OIG found no evidence that the Secretary requested or obtained guidance or approval to conduct official business via a personal email account on her private server. According to the current CIO and Assistant Secretary for Diplomatic Security, Secretary Clinton had an obligation to discuss using her personal email account to conduct official business with their offices, who in turn would have attempted to provide her with approved and secured means that met her business needs. However, according to these officials, DS and IRM did not—and would not—approve her exclusive reliance on a personal email account to conduct Department business, because of the restrictions in the FAM [Foriegn Affairs Manuel] and the security risks in doing so.

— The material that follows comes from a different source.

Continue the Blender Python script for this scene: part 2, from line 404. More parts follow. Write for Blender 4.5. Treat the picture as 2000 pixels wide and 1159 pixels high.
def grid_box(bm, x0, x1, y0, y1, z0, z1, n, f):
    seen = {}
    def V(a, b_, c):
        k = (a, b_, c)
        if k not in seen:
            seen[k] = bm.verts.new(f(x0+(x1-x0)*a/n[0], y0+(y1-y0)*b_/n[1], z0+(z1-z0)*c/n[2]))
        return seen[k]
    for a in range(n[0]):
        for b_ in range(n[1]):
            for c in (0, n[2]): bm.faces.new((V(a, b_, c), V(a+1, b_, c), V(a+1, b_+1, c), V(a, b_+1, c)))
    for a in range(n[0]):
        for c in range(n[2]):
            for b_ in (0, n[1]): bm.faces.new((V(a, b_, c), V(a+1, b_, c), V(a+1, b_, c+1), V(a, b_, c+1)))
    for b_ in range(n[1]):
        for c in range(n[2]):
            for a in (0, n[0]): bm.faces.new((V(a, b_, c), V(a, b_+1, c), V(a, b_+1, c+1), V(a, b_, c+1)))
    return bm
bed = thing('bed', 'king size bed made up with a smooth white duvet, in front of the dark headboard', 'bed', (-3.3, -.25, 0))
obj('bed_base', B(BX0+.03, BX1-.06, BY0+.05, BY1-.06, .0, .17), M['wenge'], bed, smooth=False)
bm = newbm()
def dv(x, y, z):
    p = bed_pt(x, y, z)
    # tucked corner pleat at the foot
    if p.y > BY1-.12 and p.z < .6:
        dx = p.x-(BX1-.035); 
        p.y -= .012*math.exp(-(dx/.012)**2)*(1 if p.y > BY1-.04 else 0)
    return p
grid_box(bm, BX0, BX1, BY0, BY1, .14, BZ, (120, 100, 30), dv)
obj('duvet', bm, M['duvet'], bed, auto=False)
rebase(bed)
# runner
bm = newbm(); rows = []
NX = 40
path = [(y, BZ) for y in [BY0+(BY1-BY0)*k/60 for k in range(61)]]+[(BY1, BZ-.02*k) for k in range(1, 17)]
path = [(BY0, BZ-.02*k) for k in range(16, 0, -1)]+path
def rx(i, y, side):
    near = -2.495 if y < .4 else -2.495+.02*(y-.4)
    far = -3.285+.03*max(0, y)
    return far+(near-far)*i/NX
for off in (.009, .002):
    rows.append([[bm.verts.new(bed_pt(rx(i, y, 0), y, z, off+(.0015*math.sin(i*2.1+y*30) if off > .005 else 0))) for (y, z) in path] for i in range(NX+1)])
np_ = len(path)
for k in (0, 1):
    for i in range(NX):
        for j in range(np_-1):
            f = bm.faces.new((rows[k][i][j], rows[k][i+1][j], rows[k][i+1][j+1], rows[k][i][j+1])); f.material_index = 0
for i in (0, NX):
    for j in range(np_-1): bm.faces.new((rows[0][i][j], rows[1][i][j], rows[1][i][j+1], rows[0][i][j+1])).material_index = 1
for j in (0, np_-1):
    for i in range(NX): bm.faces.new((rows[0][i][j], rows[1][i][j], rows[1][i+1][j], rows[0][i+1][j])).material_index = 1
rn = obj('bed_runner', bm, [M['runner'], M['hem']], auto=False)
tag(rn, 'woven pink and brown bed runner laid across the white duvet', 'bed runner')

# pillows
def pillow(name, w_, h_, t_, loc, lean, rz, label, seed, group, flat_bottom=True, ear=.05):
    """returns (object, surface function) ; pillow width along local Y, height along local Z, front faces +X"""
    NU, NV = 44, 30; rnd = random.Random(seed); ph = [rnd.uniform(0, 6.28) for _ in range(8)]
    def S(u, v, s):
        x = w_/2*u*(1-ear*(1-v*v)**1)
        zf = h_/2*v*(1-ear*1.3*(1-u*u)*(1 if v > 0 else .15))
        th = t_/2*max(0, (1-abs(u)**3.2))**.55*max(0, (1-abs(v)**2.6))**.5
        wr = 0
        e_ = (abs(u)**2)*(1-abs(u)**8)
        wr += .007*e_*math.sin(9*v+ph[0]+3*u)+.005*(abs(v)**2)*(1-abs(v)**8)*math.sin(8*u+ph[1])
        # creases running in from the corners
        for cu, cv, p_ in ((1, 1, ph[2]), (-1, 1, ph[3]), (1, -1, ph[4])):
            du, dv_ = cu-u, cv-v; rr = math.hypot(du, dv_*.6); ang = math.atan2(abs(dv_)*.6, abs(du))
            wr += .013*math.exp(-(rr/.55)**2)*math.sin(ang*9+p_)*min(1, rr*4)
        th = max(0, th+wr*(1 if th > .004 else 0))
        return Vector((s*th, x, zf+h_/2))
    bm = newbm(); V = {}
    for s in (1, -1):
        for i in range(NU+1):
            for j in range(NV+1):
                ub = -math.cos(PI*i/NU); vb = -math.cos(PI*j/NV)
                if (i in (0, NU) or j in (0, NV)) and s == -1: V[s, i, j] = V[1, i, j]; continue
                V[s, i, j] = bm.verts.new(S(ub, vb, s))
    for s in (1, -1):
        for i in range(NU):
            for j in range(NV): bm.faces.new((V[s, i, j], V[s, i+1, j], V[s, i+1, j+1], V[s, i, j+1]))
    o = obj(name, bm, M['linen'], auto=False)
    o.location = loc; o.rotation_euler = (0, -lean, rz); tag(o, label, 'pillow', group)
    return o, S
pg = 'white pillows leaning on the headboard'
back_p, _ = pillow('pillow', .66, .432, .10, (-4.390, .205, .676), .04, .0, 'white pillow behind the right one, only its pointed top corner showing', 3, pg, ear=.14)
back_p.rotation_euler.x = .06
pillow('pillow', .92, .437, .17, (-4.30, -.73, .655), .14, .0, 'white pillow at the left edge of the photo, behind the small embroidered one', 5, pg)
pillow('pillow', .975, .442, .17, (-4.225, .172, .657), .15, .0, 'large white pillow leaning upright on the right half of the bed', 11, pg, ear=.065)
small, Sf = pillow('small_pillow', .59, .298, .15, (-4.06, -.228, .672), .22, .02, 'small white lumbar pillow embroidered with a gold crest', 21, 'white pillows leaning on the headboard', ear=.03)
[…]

FBI Director Comey said the followed regarding the issue:

“Any reasonable person in Secretary Clinton’s position, or in the position of those government employees with whom she was corresponding about these matters, should have known that an unclassified system was no place for that conversation.”

WASHINGTON, DC - JUNE 23: FBI Director James Comey participates in a news conference on child sex trafficking, at FBI headquarters, June 23, 2014 in Washington, DC. Director Comey said that 168 juveniles have been recovered in a nationwide operation targeting commercial child sex trafficking. (Photo by Mark Wilson/Getty Images)
Mark Wilson/AFP/Getty Images

In conclusion...

“Although there is evidence of potential violations of the statutes regarding the handling of classified information,” said Director Comey in his statement today, “our judgment is that no reasonable prosecutor would bring such a case.”

He closed his statement with the following:

“I know there were many opinions expressed by people who were not part of the investigation—including people in government—but none of that mattered to us. Opinions are irrelevant, and they were all uninformed by insight into our investigation, because we did the investigation the right way. Only facts matter, and the FBI found them here in an entirely apolitical and professional way. I couldn’t be prouder to be part of this organization.”